-------- Stored data --------

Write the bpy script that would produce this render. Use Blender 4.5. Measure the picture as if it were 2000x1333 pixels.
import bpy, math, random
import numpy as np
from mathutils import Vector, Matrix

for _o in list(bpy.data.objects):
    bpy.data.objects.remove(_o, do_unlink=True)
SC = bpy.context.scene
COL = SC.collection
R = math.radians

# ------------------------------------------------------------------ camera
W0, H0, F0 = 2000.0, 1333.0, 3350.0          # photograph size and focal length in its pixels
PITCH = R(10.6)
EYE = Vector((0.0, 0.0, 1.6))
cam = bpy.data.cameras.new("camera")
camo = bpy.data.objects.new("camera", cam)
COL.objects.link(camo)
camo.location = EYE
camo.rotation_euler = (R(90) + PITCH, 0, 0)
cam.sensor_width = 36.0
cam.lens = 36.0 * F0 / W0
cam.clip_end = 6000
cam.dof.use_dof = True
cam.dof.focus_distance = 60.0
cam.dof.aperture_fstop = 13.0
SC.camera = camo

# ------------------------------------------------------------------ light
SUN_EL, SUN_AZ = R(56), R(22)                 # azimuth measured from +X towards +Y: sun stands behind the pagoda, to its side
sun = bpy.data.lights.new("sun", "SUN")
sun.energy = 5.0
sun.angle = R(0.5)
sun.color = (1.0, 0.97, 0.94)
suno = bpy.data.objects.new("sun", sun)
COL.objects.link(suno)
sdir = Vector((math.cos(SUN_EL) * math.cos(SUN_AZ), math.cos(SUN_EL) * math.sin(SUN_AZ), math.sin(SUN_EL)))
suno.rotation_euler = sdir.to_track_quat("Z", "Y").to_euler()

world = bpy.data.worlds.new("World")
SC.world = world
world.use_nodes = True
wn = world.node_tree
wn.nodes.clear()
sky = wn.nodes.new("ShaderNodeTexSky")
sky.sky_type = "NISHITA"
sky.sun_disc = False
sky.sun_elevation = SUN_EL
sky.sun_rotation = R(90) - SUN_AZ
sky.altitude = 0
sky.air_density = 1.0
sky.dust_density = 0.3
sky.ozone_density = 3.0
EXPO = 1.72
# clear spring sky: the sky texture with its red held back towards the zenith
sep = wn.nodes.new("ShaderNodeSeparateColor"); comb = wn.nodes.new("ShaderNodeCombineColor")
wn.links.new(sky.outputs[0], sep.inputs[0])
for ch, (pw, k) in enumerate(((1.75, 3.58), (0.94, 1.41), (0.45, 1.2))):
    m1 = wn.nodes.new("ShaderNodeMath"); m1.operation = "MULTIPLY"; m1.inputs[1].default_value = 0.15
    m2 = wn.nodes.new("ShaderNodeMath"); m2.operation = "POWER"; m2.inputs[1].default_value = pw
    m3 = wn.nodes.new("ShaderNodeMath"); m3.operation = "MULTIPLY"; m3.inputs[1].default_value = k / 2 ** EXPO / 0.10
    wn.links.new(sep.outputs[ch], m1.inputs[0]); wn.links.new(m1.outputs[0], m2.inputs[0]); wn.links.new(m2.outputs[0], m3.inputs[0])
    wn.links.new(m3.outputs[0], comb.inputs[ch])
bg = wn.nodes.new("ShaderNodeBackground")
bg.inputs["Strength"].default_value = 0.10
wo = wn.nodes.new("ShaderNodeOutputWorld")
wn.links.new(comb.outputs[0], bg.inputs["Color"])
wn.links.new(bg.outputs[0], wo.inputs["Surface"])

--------

Return, please, the lines of the data from the first through the line containing "from mathutils import Vector, Matrix", both kept, exactly as they stand and nothing more.

Write the bpy script that would produce this render. Use Blender 4.5. Measure the picture as if it were 2000x1333 pixels.
import bpy, math, random
import numpy as np
from mathutils import Vector, Matrix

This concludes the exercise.